Na sua opinião, as maiores dificuldades na interpretação de Chopin são a "subtileza harmónica", pois é difícil "colorir de uma forma justa e acertada", e fazer cantar o piano. "É curioso que Chopin se sirva tão bem de um instrumento que está nos antípodas do canto, já que é um dos instrumentos mais mecânicos que podemos imaginar.
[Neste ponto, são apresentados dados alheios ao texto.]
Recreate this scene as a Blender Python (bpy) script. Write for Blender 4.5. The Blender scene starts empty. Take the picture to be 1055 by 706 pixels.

Sugerir todo esse cantar, todas essas melodias fabulosas usando um instrumento de cordas percutidas é um exercício difícil."

Tanto Laginha como Rosado admiram a vertente inovadora do pianismo de Chopin. "Se conseguimos identificar um compositor através da audição de um único compasso, então é porque foi novo em qualquer coisa", diz Laginha. "É ainda mais surpreendente se pensarmos que Chopin não estava sozinho no mundo com o piano", acrescenta Rosado. "Uma coisa é estar quase sozinho, outra é ser contemporâneo de Liszt, de Schumann e até de Mendelsshon."

"Há pessoas que pensam que estudei piano clássico e depois me decidi pelo jazz, mas não foi assim. Isso é difícil e raramente funciona", confessa Laginha. "Inscrevi-me no conservatório para melhorar a técnica, mas a cultura musical ocidental é tão fascinante e imensa que não pude deixar de me sentir atraído por ela. No entanto, sei que não é possível conciliar as duas coisas ao mais alto nível. De resto, não conheço quem faça bem as duas coisas. Friedrich Gulda a tocar jazz era de fugir. Acho que o melhor ainda é o Keith Jarrett, mas se quando toca a música dele é grandioso, na clássica é apenas mais um." E como é a relação de António Rosado com o jazz? "Pacífica!" [risos]. "Tenho prazer em ouvir mas não toco. Gostava, mas reconheço que ou não tenho talento suficiente ou que precisaria de aprender e praticar imenso."